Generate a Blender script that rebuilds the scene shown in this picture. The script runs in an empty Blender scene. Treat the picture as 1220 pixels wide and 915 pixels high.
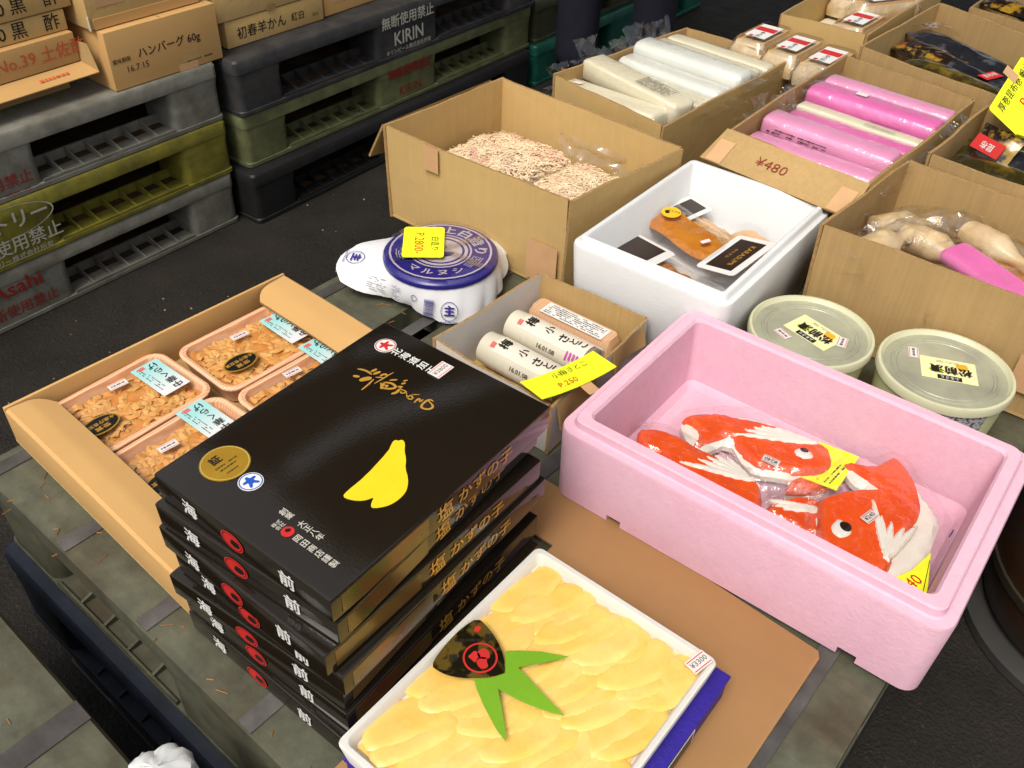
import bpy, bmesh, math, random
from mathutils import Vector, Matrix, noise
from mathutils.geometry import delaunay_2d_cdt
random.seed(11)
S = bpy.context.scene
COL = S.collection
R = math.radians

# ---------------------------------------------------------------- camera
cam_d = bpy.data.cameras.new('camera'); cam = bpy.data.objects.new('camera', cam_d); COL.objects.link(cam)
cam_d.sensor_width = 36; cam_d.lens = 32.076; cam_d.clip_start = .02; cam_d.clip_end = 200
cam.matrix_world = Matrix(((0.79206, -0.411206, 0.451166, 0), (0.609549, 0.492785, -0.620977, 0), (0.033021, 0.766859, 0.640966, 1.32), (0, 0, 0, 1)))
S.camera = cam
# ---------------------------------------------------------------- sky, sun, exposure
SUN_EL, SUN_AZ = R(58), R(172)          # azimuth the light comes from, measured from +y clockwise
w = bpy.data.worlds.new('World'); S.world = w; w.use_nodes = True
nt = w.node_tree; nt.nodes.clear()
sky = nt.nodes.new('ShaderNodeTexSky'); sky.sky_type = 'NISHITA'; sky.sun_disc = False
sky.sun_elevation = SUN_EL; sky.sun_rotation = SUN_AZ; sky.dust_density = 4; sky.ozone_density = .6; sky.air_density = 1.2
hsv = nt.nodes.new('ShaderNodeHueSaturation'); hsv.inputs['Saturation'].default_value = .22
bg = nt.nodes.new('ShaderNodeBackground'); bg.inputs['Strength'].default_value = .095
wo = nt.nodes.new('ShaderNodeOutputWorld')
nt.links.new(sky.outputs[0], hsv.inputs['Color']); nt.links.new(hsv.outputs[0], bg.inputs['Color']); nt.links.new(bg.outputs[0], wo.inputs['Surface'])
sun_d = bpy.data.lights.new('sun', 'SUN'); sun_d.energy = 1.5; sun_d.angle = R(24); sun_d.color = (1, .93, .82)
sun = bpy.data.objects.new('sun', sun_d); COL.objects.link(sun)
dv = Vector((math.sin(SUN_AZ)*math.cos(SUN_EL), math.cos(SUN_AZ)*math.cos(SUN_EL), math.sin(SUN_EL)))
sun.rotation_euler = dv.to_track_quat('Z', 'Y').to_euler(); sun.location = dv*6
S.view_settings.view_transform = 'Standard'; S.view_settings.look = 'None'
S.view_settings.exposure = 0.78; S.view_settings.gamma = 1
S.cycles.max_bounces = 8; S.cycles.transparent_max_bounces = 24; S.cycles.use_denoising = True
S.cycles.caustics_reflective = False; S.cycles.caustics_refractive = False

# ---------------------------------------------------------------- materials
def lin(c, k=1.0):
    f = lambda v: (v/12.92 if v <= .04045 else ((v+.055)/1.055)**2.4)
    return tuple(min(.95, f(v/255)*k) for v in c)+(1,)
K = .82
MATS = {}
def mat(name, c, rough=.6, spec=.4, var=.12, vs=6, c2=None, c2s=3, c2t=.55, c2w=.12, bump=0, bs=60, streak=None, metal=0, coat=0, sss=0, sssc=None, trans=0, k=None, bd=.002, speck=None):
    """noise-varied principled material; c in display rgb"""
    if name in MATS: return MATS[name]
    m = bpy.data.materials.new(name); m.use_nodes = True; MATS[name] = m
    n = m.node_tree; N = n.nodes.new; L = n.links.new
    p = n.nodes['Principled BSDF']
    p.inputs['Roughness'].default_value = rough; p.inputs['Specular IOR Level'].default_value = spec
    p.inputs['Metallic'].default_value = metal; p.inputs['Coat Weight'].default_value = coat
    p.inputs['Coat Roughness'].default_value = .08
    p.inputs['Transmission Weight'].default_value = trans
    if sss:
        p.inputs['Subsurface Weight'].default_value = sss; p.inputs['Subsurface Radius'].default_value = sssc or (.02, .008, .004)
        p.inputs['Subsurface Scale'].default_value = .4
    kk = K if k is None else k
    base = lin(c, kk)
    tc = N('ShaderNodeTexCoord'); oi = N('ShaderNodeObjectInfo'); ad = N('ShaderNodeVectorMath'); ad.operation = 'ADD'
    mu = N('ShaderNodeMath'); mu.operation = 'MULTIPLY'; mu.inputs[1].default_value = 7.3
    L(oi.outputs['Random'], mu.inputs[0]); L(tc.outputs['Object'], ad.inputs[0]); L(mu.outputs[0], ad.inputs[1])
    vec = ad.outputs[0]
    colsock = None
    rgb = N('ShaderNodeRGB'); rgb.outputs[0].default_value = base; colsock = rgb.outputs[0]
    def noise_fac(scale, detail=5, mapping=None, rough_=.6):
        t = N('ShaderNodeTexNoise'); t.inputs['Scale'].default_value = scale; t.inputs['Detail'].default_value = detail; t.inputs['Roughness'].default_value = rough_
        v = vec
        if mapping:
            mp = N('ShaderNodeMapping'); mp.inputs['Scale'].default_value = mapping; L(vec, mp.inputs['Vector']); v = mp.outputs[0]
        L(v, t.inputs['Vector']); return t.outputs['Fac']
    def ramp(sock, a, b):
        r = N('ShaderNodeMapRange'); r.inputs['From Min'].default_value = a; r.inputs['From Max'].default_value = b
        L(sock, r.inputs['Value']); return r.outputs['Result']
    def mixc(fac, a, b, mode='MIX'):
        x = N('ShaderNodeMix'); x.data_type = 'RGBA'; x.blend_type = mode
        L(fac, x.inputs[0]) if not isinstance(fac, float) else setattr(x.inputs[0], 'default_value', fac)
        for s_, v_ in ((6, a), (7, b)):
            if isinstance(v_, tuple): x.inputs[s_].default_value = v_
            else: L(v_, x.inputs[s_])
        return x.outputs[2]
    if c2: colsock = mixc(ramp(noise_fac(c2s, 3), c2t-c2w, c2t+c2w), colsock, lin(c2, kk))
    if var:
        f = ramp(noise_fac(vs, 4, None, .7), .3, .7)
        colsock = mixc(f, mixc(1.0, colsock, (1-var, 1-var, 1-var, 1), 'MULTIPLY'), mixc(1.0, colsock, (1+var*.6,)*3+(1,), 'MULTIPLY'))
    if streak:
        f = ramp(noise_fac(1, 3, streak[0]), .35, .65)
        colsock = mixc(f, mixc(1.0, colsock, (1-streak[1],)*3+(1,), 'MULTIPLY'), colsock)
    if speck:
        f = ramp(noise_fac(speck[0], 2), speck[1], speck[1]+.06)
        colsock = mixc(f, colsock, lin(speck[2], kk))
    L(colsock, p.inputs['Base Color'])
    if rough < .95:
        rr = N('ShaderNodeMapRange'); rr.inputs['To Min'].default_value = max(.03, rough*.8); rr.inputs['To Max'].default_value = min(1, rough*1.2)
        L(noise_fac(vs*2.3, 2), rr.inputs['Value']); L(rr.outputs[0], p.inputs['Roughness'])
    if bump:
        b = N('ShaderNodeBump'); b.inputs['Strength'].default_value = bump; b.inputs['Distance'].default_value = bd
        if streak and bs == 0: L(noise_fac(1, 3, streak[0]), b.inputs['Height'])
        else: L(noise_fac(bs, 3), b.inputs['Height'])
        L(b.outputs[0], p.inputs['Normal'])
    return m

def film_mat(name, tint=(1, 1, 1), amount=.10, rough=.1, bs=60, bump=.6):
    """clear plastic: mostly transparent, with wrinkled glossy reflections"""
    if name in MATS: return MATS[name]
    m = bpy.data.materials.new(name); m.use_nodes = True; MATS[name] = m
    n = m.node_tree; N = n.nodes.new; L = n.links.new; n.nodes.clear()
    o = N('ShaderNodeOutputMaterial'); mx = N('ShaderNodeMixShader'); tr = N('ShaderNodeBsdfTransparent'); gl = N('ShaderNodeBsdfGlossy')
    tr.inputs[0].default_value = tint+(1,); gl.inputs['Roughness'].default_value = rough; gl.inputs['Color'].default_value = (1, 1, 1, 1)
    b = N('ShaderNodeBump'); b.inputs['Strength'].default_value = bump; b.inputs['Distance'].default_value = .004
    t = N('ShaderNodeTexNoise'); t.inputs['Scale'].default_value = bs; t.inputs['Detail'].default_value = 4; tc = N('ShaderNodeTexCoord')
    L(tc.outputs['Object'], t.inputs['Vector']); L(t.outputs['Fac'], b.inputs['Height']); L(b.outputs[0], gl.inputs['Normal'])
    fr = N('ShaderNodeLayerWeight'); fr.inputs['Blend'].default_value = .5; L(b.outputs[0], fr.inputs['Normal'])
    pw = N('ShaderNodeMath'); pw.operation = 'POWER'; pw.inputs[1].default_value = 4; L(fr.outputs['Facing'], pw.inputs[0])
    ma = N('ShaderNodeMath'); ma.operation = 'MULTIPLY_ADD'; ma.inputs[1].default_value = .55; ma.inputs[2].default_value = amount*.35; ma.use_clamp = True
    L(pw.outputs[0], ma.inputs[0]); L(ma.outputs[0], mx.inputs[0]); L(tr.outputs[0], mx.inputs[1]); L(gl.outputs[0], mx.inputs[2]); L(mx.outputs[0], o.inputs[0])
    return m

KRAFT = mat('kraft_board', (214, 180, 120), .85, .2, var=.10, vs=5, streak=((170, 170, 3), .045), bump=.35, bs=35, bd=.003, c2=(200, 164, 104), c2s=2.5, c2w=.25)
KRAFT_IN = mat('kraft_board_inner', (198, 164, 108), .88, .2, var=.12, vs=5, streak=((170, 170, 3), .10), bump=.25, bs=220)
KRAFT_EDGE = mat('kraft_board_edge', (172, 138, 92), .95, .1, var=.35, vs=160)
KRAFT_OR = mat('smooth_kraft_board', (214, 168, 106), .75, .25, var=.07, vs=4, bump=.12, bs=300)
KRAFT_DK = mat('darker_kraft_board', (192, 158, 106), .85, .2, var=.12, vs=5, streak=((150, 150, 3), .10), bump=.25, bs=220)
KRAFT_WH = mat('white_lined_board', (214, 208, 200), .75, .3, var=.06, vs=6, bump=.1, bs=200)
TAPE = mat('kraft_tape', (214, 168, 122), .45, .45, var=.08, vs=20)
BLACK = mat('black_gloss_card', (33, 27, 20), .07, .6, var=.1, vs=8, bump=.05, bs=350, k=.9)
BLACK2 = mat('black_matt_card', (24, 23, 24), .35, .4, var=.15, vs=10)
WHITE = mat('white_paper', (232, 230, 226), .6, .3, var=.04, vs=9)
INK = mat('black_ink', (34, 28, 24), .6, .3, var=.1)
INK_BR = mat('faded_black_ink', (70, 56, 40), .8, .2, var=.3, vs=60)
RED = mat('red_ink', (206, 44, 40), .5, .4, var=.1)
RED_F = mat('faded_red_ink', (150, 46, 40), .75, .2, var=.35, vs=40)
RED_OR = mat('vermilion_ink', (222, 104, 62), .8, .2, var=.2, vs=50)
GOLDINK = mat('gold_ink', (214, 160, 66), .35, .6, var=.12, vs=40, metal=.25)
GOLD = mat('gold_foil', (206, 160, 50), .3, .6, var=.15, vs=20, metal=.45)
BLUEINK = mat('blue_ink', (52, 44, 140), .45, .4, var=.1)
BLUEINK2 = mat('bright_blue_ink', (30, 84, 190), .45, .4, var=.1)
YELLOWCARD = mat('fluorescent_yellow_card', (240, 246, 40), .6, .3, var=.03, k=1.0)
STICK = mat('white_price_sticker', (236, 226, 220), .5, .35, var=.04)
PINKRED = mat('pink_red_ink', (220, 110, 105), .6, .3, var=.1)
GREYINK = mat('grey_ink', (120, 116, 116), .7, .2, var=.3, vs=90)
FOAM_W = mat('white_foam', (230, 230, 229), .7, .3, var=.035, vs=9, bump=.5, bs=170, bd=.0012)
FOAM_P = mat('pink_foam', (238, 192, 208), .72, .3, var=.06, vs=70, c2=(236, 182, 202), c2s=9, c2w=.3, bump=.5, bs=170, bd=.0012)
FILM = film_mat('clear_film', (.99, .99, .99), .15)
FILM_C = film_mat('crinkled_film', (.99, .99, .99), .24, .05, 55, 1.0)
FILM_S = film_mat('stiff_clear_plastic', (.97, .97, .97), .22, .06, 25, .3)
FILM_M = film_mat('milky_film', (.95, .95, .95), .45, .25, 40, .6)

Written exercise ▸
Everything from the first line to the line with "R = math.radians" must be repeated exactly, and nothing else. Leave the pictures out.

Finished answer ▸
Generate a Blender script that rebuilds the scene shown in this picture. The script runs in an empty Blender scene. Treat the picture as 1220 pixels wide and 915 pixels high.
import bpy, bmesh, math, random
from mathutils import Vector, Matrix, noise
from mathutils.geometry import delaunay_2d_cdt
random.seed(11)
S = bpy.context.scene
COL = S.collection
R = math.radians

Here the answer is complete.